Because you choose to use the service or hire that person.
- Never ever live in denial
Some people are born and live their entire lives in the state of denial, glossing over problems, thinking they’ll go away.
If you have a weakness that stops you from doing a necessary business chore, don’t ignore it, put if off forever, or deny it’s a problem that exists. Get some help, fix it, and move on. If you don’t have money to start a business – go get some (it doesn’t take much these days).
Don’t have the time to take care of your customers? – find the time and quit doing other things that take up all your time, you know, like spending time talking mundane topics on social media.
If you don’t know how to attract free traffic – spend some money and go get some paid traffic. (Even if you still know how to get FREE traffic, still spend money on paid traffic.)
Find a way to move around every obstacle in your path. Learn how to do hard things or pay someone to do them for you. The better you get at finding solutions, the easier they are to see and resolve quickly.

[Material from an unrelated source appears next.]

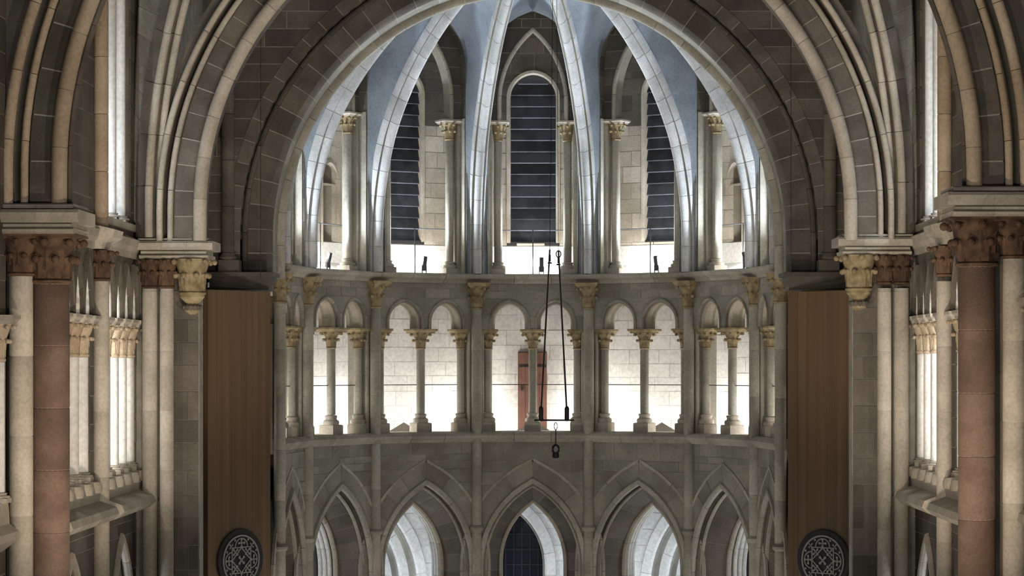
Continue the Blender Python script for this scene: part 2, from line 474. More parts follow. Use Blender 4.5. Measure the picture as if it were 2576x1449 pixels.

- Network. Like-minded people nearly always attract each other
If you want to be successful in starting a new business, hang around and pay attention to successful business owners. Join masterminds and forums or find people like you and create one.
Example: If you want to be profitable as a blogger, hang around bloggers that are making money. If you want to have a money making e-commerce store, then befriend, listen to, and pay attention to what profitable store owners are doing.
There are live meetups, online forums and many opportunities, some paid, some free, you can use to make this happen for you.
- Business is not an environment to be timid and shy in
I’m a fairly private and reserved person by nature. But in business, I am a leader or a voice of authority as needed. I can tell you without mincing words, if you want success as a business owner, you can’t sit back and wait for good things to happen to you.
You have to be ferocious, calculating, cunning, and pouncing like a hungry lion on deer. The business is a war zone that claims timid victims every day. You have to “put yourself out there” and force your own success. You must demand respect for your intellect and respect for your fees, otherwise you will get neither of them.
The best way to do this, of course, is to know your onions, be confident, and be authentic. Strive to always deliver quality, and aggressively go after prospects and customers you believe you can help, and that you do have workable solutions to their needs.
Believe in yourself, what you’re doing and selling.
Resist stupid business terms like the so called “black hat” methods, scamming, peddling garbage and claiming to be or do what you’re not is the sure road to eventual failure. People tremble because they fear they are not “the best.”
You can make money without being the best – but it’s important to do your best – always. Check out Dan Lok’s eBook F.U Money. It’ll help build your money-mindset.
- Don’t Give Up. Persistence is a virtue when starting a new business
I can think of no other personal trait or characteristic more important in starting a new business. If you can’t persist on a project, or toward a goal, or in giving your business a chance to develop over time, I would suggest you not even attempt to start a business.
I mean this in all sincerity 100% – because the earliest stage of starting a new business will be rough. It’s like having a new baby and raising them into a successful adult. A lot of times, persistence is the only difference between a profitable and an unprofitable business.
The desire for instant and quick riches is probably the single biggest reason for failure in businesses. When it doesn’t happen fast enough, many people quit, or jump to a new and different business, only to give up again and again simply because they do not have mental staying power.
There you have it. My 10 truths about business I have learnt over the years. There could be more “truths” so feel free to add to the list. I hope this helps you.